Dataset section:
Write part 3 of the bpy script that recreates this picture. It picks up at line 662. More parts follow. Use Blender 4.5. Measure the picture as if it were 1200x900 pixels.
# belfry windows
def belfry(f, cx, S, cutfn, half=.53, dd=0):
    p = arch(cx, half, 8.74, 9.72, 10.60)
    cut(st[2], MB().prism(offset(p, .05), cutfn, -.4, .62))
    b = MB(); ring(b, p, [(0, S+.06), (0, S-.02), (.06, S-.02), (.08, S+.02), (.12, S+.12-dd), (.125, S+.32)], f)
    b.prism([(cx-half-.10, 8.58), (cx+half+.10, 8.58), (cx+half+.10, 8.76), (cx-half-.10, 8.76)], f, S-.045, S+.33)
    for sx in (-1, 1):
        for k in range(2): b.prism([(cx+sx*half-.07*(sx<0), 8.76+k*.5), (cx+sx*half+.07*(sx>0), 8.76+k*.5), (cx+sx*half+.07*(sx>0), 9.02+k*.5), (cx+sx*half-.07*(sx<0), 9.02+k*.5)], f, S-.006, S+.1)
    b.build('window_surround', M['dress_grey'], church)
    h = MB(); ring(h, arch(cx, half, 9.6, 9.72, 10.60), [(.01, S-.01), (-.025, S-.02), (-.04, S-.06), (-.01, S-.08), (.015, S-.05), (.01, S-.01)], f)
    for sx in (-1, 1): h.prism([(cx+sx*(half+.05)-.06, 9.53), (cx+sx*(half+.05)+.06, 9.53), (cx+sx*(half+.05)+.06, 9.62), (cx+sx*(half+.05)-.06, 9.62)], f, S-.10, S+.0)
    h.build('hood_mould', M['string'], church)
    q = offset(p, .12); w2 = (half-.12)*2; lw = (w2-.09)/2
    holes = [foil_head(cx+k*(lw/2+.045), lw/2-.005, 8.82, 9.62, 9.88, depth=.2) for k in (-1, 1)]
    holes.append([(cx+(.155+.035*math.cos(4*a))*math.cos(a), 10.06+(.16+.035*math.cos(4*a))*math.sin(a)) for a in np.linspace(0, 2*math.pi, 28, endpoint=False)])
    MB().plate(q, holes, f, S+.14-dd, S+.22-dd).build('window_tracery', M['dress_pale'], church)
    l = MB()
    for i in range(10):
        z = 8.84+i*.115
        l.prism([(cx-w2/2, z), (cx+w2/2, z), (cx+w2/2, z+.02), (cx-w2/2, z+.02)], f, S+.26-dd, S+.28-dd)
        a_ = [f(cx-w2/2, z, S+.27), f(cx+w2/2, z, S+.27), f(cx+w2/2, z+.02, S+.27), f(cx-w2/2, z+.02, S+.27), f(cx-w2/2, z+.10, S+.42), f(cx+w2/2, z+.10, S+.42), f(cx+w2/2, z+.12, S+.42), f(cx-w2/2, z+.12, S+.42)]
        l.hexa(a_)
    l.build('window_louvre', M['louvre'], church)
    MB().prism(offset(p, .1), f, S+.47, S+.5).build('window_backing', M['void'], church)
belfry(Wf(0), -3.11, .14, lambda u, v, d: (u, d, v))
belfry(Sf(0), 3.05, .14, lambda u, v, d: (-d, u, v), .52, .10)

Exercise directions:
Copy out the full listing exactly.

Answer for this exercise:
Write part 3 of the bpy script that recreates this picture. It picks up at line 662. More parts follow. Use Blender 4.5. Measure the picture as if it were 1200x900 pixels.
# belfry windows
def belfry(f, cx, S, cutfn, half=.53, dd=0):
    p = arch(cx, half, 8.74, 9.72, 10.60)
    cut(st[2], MB().prism(offset(p, .05), cutfn, -.4, .62))
    b = MB(); ring(b, p, [(0, S+.06), (0, S-.02), (.06, S-.02), (.08, S+.02), (.12, S+.12-dd), (.125, S+.32)], f)
    b.prism([(cx-half-.10, 8.58), (cx+half+.10, 8.58), (cx+half+.10, 8.76), (cx-half-.10, 8.76)], f, S-.045, S+.33)
    for sx in (-1, 1):
        for k in range(2): b.prism([(cx+sx*half-.07*(sx<0), 8.76+k*.5), (cx+sx*half+.07*(sx>0), 8.76+k*.5), (cx+sx*half+.07*(sx>0), 9.02+k*.5), (cx+sx*half-.07*(sx<0), 9.02+k*.5)], f, S-.006, S+.1)
    b.build('window_surround', M['dress_grey'], church)
    h = MB(); ring(h, arch(cx, half, 9.6, 9.72, 10.60), [(.01, S-.01), (-.025, S-.02), (-.04, S-.06), (-.01, S-.08), (.015, S-.05), (.01, S-.01)], f)
    for sx in (-1, 1): h.prism([(cx+sx*(half+.05)-.06, 9.53), (cx+sx*(half+.05)+.06, 9.53), (cx+sx*(half+.05)+.06, 9.62), (cx+sx*(half+.05)-.06, 9.62)], f, S-.10, S+.0)
    h.build('hood_mould', M['string'], church)
    q = offset(p, .12); w2 = (half-.12)*2; lw = (w2-.09)/2
    holes = [foil_head(cx+k*(lw/2+.045), lw/2-.005, 8.82, 9.62, 9.88, depth=.2) for k in (-1, 1)]
    holes.append([(cx+(.155+.035*math.cos(4*a))*math.cos(a), 10.06+(.16+.035*math.cos(4*a))*math.sin(a)) for a in np.linspace(0, 2*math.pi, 28, endpoint=False)])
    MB().plate(q, holes, f, S+.14-dd, S+.22-dd).build('window_tracery', M['dress_pale'], church)
    l = MB()
    for i in range(10):
        z = 8.84+i*.115
        l.prism([(cx-w2/2, z), (cx+w2/2, z), (cx+w2/2, z+.02), (cx-w2/2, z+.02)], f, S+.26-dd, S+.28-dd)
        a_ = [f(cx-w2/2, z, S+.27), f(cx+w2/2, z, S+.27), f(cx+w2/2, z+.02, S+.27), f(cx-w2/2, z+.02, S+.27), f(cx-w2/2, z+.10, S+.42), f(cx+w2/2, z+.10, S+.42), f(cx+w2/2, z+.12, S+.42), f(cx-w2/2, z+.12, S+.42)]
        l.hexa(a_)
    l.build('window_louvre', M['louvre'], church)
    MB().prism(offset(p, .1), f, S+.47, S+.5).build('window_backing', M['void'], church)
belfry(Wf(0), -3.11, .14, lambda u, v, d: (u, d, v))
belfry(Sf(0), 3.05, .14, lambda u, v, d: (-d, u, v), .52, .10)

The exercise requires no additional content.